(MISA/IFEX) – The “Mail & Guardian” newspaper has scored an important victory in a R3 million (approx. US$288,000) defamation suit filed by South Africa Housing Minister Sankie Mthembi-Mahanyele against the newspaper. On 27 September 2002, the court ruled that a cabinet minister should not have the standing to sue for defamation when criticised in relation […]
(MISA/IFEX) – The “Mail & Guardian” newspaper has scored an important victory in a R3 million (approx. US$288,000) defamation suit filed by South Africa Housing Minister Sankie Mthembi-Mahanyele against the newspaper. On 27 September 2002, the court ruled that a cabinet minister should not have the standing to sue for defamation when criticised in relation to the execution of her function as a minister.
The minister launched the suit following the newspaper’s publication of a report in December 1998 evaluating ministers’ performances. The report was critical of Mthembi-Mahanyele’s actions at the time. It said she had “shown she cannot deliver in a key ministry”, and criticised her for allegedly awarding a massive housing contract to a close friend.
The court held that government ministers could not sue for defamation. It said parliamentarians had a platform in the National Assembly, where they had a privilege and were protected from legal action for whatever they said.
The court also suggested the president could establish a commission of inquiry to investigate the factual correctness of the newspaper’s statements if he so wished. However, the court also said that the ruling did not signify that media could tarnish the reputation of cabinet ministers, specifying that there were other remedies that could preclude the media from attacking ministers’ reputations.
A daily newspaper quoted Mthembi-Mahanyele’s lawyer as commenting, in response to the ruling, “The effect of that ruling is that no cabinet minister can ever dream of instituting a defamation suit against anyone.
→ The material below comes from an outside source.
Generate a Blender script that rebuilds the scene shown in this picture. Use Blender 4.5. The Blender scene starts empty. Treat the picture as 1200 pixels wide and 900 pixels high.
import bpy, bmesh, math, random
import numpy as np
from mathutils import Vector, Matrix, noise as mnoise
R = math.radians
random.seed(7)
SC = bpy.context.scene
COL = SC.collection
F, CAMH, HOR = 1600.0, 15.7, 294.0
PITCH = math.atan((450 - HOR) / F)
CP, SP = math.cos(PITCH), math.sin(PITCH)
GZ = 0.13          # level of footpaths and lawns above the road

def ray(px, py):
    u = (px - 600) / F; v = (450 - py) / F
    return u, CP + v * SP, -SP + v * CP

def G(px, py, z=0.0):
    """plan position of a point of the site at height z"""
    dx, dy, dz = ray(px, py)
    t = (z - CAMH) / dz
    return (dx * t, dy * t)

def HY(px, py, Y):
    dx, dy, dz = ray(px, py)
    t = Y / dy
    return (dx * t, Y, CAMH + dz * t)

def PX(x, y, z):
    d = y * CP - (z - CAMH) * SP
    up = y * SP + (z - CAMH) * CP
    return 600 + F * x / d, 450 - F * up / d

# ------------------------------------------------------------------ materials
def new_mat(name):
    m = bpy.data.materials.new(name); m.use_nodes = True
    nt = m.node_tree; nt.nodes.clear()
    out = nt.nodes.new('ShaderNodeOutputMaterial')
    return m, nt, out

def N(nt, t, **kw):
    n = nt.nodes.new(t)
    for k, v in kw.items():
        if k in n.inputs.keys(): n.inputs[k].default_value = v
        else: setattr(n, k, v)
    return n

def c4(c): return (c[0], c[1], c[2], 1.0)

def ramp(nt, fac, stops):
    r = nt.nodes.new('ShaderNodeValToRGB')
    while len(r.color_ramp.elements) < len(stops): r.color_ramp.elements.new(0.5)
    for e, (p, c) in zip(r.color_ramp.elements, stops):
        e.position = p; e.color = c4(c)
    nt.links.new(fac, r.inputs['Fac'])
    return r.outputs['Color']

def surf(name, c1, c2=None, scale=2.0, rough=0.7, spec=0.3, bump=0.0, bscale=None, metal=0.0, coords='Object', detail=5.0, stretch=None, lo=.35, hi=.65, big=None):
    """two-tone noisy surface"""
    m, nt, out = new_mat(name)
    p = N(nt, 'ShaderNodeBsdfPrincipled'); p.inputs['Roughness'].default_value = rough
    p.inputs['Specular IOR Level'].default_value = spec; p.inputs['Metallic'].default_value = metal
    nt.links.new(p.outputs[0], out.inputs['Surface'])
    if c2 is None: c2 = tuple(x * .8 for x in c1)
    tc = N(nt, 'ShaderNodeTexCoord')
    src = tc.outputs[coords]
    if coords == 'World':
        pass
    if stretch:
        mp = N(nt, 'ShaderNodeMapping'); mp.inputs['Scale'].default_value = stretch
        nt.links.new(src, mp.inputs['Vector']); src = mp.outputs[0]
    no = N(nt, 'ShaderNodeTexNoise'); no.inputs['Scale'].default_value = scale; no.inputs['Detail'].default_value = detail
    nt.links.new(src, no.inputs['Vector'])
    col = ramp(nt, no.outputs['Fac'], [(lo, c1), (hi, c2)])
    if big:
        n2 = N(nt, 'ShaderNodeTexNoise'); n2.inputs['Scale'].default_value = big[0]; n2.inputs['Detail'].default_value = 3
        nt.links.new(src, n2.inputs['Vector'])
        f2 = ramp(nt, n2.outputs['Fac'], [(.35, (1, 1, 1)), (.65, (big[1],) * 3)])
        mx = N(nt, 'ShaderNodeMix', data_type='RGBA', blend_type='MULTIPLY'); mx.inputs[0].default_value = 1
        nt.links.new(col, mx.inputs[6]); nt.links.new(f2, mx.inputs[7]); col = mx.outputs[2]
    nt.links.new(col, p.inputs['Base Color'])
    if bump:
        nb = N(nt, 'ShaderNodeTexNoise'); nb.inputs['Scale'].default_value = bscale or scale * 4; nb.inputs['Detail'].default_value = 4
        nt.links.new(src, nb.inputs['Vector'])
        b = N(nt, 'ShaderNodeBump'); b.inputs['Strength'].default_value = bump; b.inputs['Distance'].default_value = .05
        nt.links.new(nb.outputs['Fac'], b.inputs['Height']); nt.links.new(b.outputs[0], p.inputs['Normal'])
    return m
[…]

And it doesn’t matter how libelous the statement is that has been published.”
Howard Barrel, the outgoing “Mail & Guardian” editor, told MISA-South Africa that the case has an interesting effect. “Basically, the judge recalled that readers of the ‘M&G’ tended to read many other newspapers; this means by the time they read the alleged defamatory statement, they had already read numerous other highly unfavourable reports about the Minister. This in turn means that the ‘M&G’ article did not reduce any further the reputation of the Minister.”
Background Information
Housing Minister Mthembi-Mahanyele launched a defamation action against the “Mail & Guardian” in the Johannesburg High Court on 11 October 2001, in response to how she fared in the newspaper’s 1998 cabinet “report card”.
The report card, which gave Mthembi-Mahanyele an “F”, claimed that a controversial housing affair and her sacking of former director general Billy Cobbett haunted her, the “Mail & Guardian” reported on 12 October 2001.
With little recent case law in South Africa on this issue, the trial has set an important precedent.